Dataset content:
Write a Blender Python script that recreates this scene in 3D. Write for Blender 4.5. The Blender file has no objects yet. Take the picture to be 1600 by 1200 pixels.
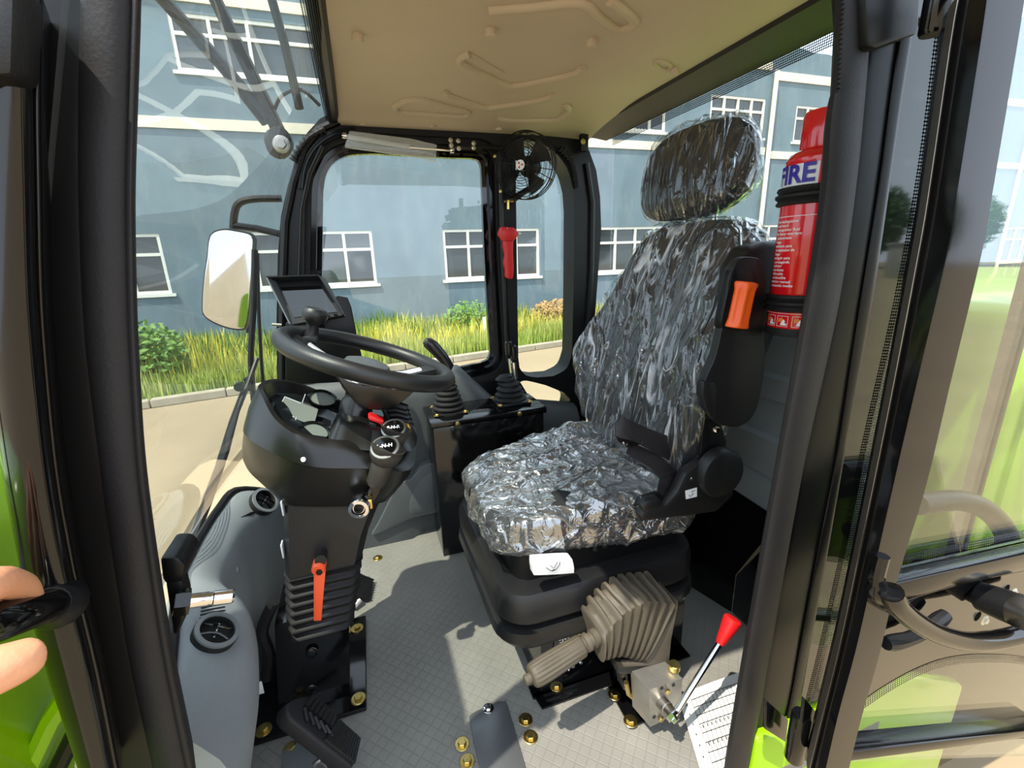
import bpy, bmesh, math, random
from mathutils import Vector, Matrix, noise
random.seed(7)
SC = bpy.context.scene
COL = SC.collection
V = Vector
# ---------------------------------------------------------------- camera
FPX = 704.148
CAMR = ((0.94737953, -0.11622128, 0.29826942), (-0.31843704, -0.24695117, 0.91521198), (-0.03270913, -0.96203312, -0.27096564))
CAMP = V((0.0, 0.0, 0.95))
cam = bpy.data.cameras.new('camera')
cam.lens = 36 * FPX / 1600; cam.sensor_width = 36; cam.clip_start = 0.02; cam.clip_end = 400
camo = bpy.data.objects.new('camera', cam); COL.objects.link(camo)
camo.matrix_world = Matrix(((CAMR[0][0], -CAMR[0][1], -CAMR[0][2], CAMP.x), (CAMR[1][0], -CAMR[1][1], -CAMR[1][2], CAMP.y),
                            (CAMR[2][0], -CAMR[2][1], -CAMR[2][2], CAMP.z), (0, 0, 0, 1)))
SC.camera = camo
# ---------------------------------------------------------------- light
SUN_DIR = V((0.42, 0.26, -1.0))
SUN_W, SKY_W, EXPO = 6.4, 3.6, 0.2
w = bpy.data.worlds.new('sky'); SC.world = w; w.use_nodes = True
wn = w.node_tree.nodes; wl = w.node_tree.links
bg = wn['Background']
sky = wn.new('ShaderNodeTexSky'); sky.sky_type = 'HOSEK_WILKIE'
sky.sun_direction = (-SUN_DIR).normalized(); sky.turbidity = 5.0; sky.ground_albedo = 0.4
hz_ = wn.new('ShaderNodeMix'); hz_.data_type = 'RGBA'; hz_.inputs[0].default_value = 0.55; hz_.inputs[7].default_value = (0.80, 0.88, 1.0, 1)   # thin summer haze over the blue
wl.new(sky.outputs[0], hz_.inputs[6]); wl.new(hz_.outputs[2], bg.inputs[0]); bg.inputs[1].default_value = SKY_W
sun = bpy.data.lights.new('sun', 'SUN'); sun.energy = SUN_W; sun.angle = math.radians(0.6); sun.color = (1.0, 0.93, 0.80)
suno = bpy.data.objects.new('sun', sun); COL.objects.link(suno)
suno.rotation_euler = SUN_DIR.to_track_quat('-Z', 'Y').to_euler(); suno.location = (-4, -3, 9)
SC.view_settings.view_transform = 'Standard'; SC.view_settings.look = 'None'
SC.view_settings.gamma = 1; SC.view_settings.use_curve_mapping = False
SC.view_settings.exposure = EXPO
SC.cycles.max_bounces = 10; SC.cycles.diffuse_bounces = 5; SC.cycles.glossy_bounces = 5; SC.cycles.transparent_max_bounces = 24
SC.cycles.sample_clamp_indirect = 6

def at(px, py, **k):
    """a pixel of the 1600x1200 frame carried out to a plane x=, y= or z="""
    d = V([CAMR[i][0] * (px - 800) + CAMR[i][1] * (py - 600) + CAMR[i][2] * FPX for i in range(3)])
    (a, v), = k.items(); i = 'xyz'.index(a)
    return CAMP + d * ((v - CAMP[i]) / d[i])
def ats(pts, **k): return [at(p[0], p[1], **k) for p in pts]

# ---------------------------------------------------------------- materials
def lin(c):
    f = lambda u: u / 12.92 if u <= 0.04045 else ((u + 0.055) / 1.055) ** 2.4
    return tuple(f(u / 255) for u in c) + (1,)
MATS = {}
def mat(name, rgb, rough=0.5, metal=0.0, var=0.0, vscale=8, bump=0.0, bscale=60, coat=0.0, stretch=(1, 1, 1), rgb2=None, spec=0.5):
    m = bpy.data.materials.new(name); m.use_nodes = True; nt = m.node_tree; N = nt.nodes; L = nt.links
    b = N['Principled BSDF']; b.inputs['Base Color'].default_value = lin(rgb)
    b.inputs['Roughness'].default_value = rough; b.inputs['Metallic'].default_value = metal
    b.inputs['Coat Weight'].default_value = coat; b.inputs['Coat Roughness'].default_value = 0.05
    b.inputs['Specular IOR Level'].default_value = spec
    tc = None
    if var or bump:
        tc = N.new('ShaderNodeTexCoord'); mp = N.new('ShaderNodeMapping'); mp.inputs['Scale'].default_value = stretch
        L.new(tc.outputs['Object'], mp.inputs[0])
    if var:
        n = N.new('ShaderNodeTexNoise'); n.inputs['Scale'].default_value = vscale; n.inputs['Detail'].default_value = 6; n.inputs['Roughness'].default_value = 0.65
        L.new(mp.outputs[0], n.inputs[0])
        r = N.new('ShaderNodeValToRGB'); a = lin(rgb); c2 = lin(rgb2) if rgb2 else tuple(max(0, x * (1 - var)) for x in a[:3]) + (1,)
        c1 = a if rgb2 else tuple(min(1, x * (1 + var)) for x in a[:3]) + (1,)
        r.color_ramp.elements[0].position = 0.32; r.color_ramp.elements[0].color = c2
        r.color_ramp.elements[1].position = 0.68; r.color_ramp.elements[1].color = c1
        L.new(n.outputs[0], r.inputs[0]); L.new(r.outputs[0], b.inputs['Base Color'])
    if bump:
        n2 = N.new('ShaderNodeTexNoise'); n2.inputs['Scale'].default_value = bscale; n2.inputs['Detail'].default_value = 4
        L.new(mp.outputs[0], n2.inputs[0])
        bp = N.new('ShaderNodeBump'); bp.inputs['Strength'].default_value = bump; bp.inputs['Distance'].default_value = 0.003
        L.new(n2.outputs[0], bp.inputs['Height']); L.new(bp.outputs[0], b.inputs['Normal'])
    MATS[name] = m
    return m
mat('headliner', (186, 167, 146), 0.6, var=0.05, vscale=3, bump=0.08, bscale=250)
mat('black_paint', (9, 9, 10), 0.10, bump=0.02, bscale=30)
mat('black_dull', (11, 11, 12), 0.3, spec=0.2, bump=0.03, bscale=60)
mat('header', (34, 30, 28), 0.5, spec=0.3)
mat('door_paint', (10, 10, 11), 0.10, spec=0.28, bump=0.02, bscale=30)
mat('black_satin', (15, 15, 16), 0.38, spec=0.3, bump=0.05, bscale=120)
mat('black_plastic', (24, 24, 25), 0.42, spec=0.4, bump=0.12, bscale=400)
mat('black_gloss_plastic', (22, 21, 20), 0.28, bump=0.03, bscale=300)
mat('rubber', (28, 27, 28), 0.6, spec=0.3, var=0.12, vscale=20, bump=0.15, bscale=300)
mat('wheel_rubber', (24, 24, 25), 0.42, bump=0.12, bscale=500)
mat('grey_trim', (124, 129, 131), 0.5, var=0.06, vscale=5, bump=0.12, bscale=350)
mat('shaded_grey', (74, 78, 79), 0.5, var=0.05, vscale=5, bump=0.12, bscale=350)  # darker copy of grey_trim, with the sill's shade mixed into the colour
mat('grey_panel', (112, 117, 119), 0.55, var=0.05, vscale=5, bump=0.2, bscale=250, stretch=(1, 1, 4))
mat('knob_rubber', (46, 43, 38), 0.55, var=0.1, vscale=40, bump=0.15, bscale=500)
mat('silver_plastic', (196, 198, 203), 0.35)
mat('white_plastic', (225, 227, 228), 0.4)
mat('chrome', (225, 225, 228), 0.08, 1.0)
mat('steel', (165, 160, 152), 0.32, 1.0, var=0.08, vscale=30)
mat('aluminium', (160, 158, 152), 0.45, 0.9, var=0.12, vscale=25, bump=0.1, bscale=200)
mat('zinc', (205, 180, 110), 0.28, 1.0, var=0.15, vscale=60)
mat('seat_fabric', (24, 25, 27), 0.85, var=0.15, vscale=40, bump=0.3, bscale=300)
mat('boot_rubber', (76, 69, 57), 0.62, var=0.12, vscale=15, bump=0.1, bscale=250)
mat('orange', (238, 92, 14), 0.4)
mat('orange_red', (247, 92, 50), 0.42)
mat('red_plastic', (198, 24, 26), 0.4)
mat('red_paint', (214, 20, 30), 0.16, coat=0.5)
mat('yellow', (232, 170, 30), 0.4)
mat('green_paint', (134, 178, 8), 0.22, coat=0.3)
mat('screen', (10, 12, 15), 0.04, coat=1.0)
mat('lcd', (112, 118, 112), 0.08)
mat('dash_gloss', (24, 26, 28), 0.08)
mat('white_ink', (235, 235, 235), 0.5)
mat('blue_ink', (40, 20, 150), 0.4)
mat('black_ink', (18, 18, 18), 0.5)
mat('red_ink', (190, 40, 35), 0.5)
mat('orange_ink', (225, 120, 40), 0.5)
mat('paper', (232, 231, 226), 0.7)
mat('webbing', (33, 29, 30), 0.6, bump=0.3, bscale=900, stretch=(1, 1, 1))
mat('concrete', (148, 131, 104), 0.9, var=0.10, vscale=0.7, bump=0.15, bscale=30)
mat('kerb', (160, 150, 130), 0.9, var=0.15, vscale=3)
mat('soil', (126, 130, 70), 0.95, var=0.3, vscale=1.5, rgb2=(138, 132, 80))
mat('window_frame', (226, 224, 214), 0.5)
mat('cream', (220, 212, 190), 0.7, var=0.06, vscale=2)
mat('dark_glass', (58, 64, 66), 0.06, spec=0.8)
mat('skin', (212, 150, 112), 0.5, var=0.08, vscale=40, bump=0.15, bscale=250)
mat('trunk', (70, 56, 42), 0.9, bump=0.4, bscale=20)
mat('leaf', (66, 104, 34), 0.6, var=0.3, vscale=3)
mat('cabinet_grey', (150, 150, 140), 0.5)
mat('boom', (150, 110, 60), 0.4)
def m_facade():
    m = mat('facade', (104, 122, 131), 0.85, var=0.14, vscale=0.8, bump=0.3, bscale=9); nt = m.node_tree; N = nt.nodes; L = nt.links
    b = N['Principled BSDF']; src = b.inputs['Base Color'].links[0].from_socket
    tc = N.new('ShaderNodeTexCoord'); mp = N.new('ShaderNodeMapping'); mp.inputs['Scale'].default_value = (2.2, 2.2, 0.5)
    n = N.new('ShaderNodeTexNoise'); n.inputs['Scale'].default_value = 1.5; n.inputs['Detail'].default_value = 8; n.inputs['Roughness'].default_value = 0.7
    L.new(tc.outputs['Object'], mp.inputs[0]); L.new(mp.outputs[0], n.inputs[0])
    r = N.new('ShaderNodeValToRGB'); r.color_ramp.elements[0].position = 0.5; r.color_ramp.elements[1].position = 0.75
    mx = N.new('ShaderNodeMix'); mx.data_type = 'RGBA'; L.new(n.outputs[0], r.inputs[0]); L.new(r.outputs[0], mx.inputs[0])
    L.new(src, mx.inputs[6]); mx.inputs[7].default_value = lin((121, 134, 138)); L.new(mx.outputs[2], b.inputs['Base Color'])
m_facade()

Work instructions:
Collect the lines of the data that carry the word "objects".

Written response:
Write a Blender Python script that recreates this scene in 3D. Write for Blender 4.5. The Blender file has no objects yet. Take the picture to be 1600 by 1200 pixels.
camo = bpy.data.objects.new('camera', cam); COL.objects.link(camo)
suno = bpy.data.objects.new('sun', sun); COL.objects.link(suno)